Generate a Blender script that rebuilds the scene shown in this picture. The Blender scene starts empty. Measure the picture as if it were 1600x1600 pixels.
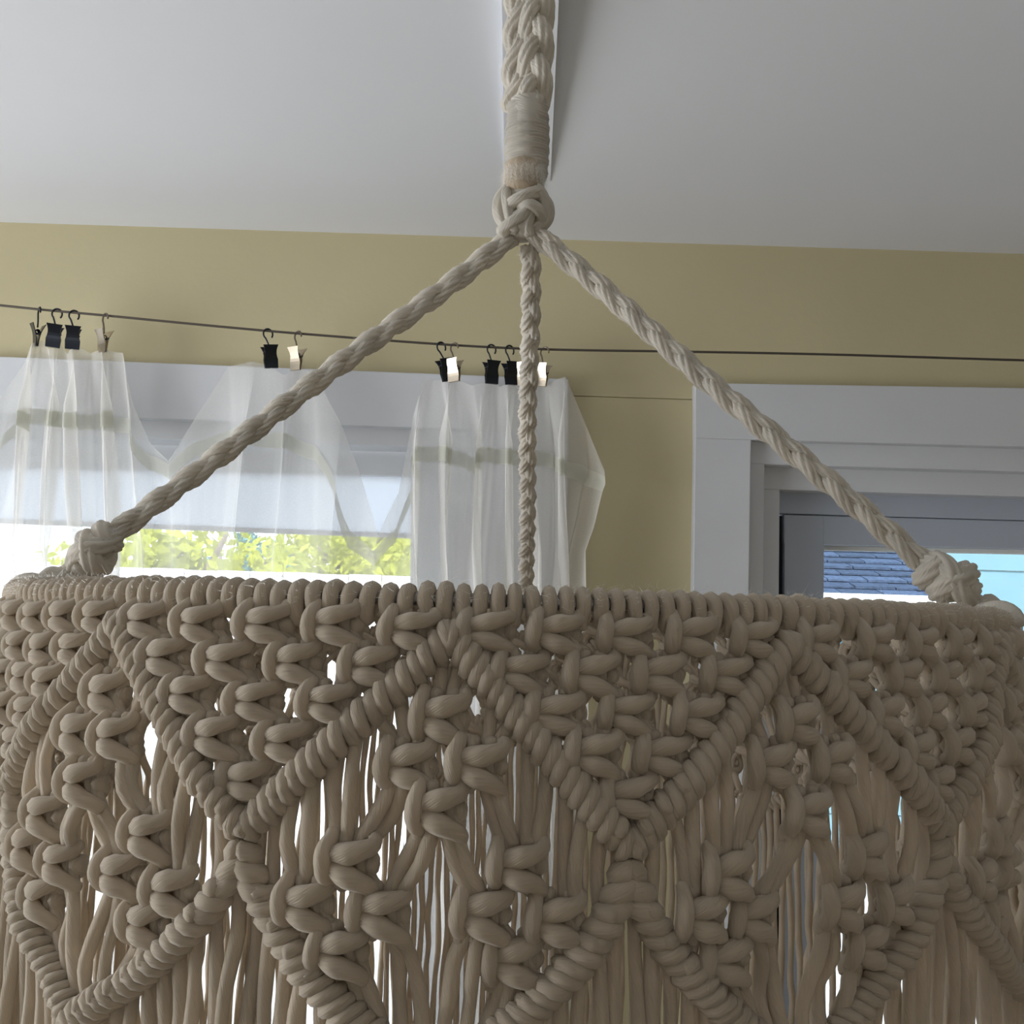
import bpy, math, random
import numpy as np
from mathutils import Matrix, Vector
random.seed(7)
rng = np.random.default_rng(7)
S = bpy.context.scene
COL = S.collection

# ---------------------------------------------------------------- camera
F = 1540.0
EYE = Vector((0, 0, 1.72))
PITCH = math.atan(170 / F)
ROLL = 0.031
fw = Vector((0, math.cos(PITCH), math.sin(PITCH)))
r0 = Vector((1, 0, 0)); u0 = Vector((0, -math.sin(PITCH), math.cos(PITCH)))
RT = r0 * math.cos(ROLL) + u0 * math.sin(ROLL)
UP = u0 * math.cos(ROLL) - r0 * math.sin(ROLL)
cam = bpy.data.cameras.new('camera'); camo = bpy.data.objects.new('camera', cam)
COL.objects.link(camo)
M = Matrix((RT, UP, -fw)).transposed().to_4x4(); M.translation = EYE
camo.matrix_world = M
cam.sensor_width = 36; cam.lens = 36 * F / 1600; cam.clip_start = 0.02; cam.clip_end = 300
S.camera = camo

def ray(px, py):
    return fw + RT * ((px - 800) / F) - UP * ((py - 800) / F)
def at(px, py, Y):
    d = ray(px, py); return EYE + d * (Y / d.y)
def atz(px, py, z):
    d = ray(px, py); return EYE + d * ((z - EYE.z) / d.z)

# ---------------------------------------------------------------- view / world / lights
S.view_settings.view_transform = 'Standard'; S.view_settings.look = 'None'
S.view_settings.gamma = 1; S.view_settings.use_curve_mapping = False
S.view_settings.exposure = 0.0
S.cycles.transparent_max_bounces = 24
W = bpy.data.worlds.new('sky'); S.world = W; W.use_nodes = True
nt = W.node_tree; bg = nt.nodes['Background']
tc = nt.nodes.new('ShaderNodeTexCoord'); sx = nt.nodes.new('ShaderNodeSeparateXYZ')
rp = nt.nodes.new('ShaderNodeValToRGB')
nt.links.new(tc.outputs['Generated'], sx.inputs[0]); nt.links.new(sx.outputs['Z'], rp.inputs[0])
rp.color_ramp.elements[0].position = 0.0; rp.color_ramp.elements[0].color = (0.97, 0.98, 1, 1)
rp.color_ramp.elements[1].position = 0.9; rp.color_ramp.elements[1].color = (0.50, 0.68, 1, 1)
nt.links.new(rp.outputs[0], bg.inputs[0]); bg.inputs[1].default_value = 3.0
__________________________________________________
→ OBJECTIVE
Leave out any pictures and return exactly the lines from the beginning of the data through the line with "COL = S.collection", inclusive.

→ THE COMPLETED TASK
Generate a Blender script that rebuilds the scene shown in this picture. The Blender scene starts empty. Measure the picture as if it were 1600x1600 pixels.
import bpy, math, random
import numpy as np
from mathutils import Matrix, Vector
random.seed(7)
rng = np.random.default_rng(7)
S = bpy.context.scene
COL = S.collection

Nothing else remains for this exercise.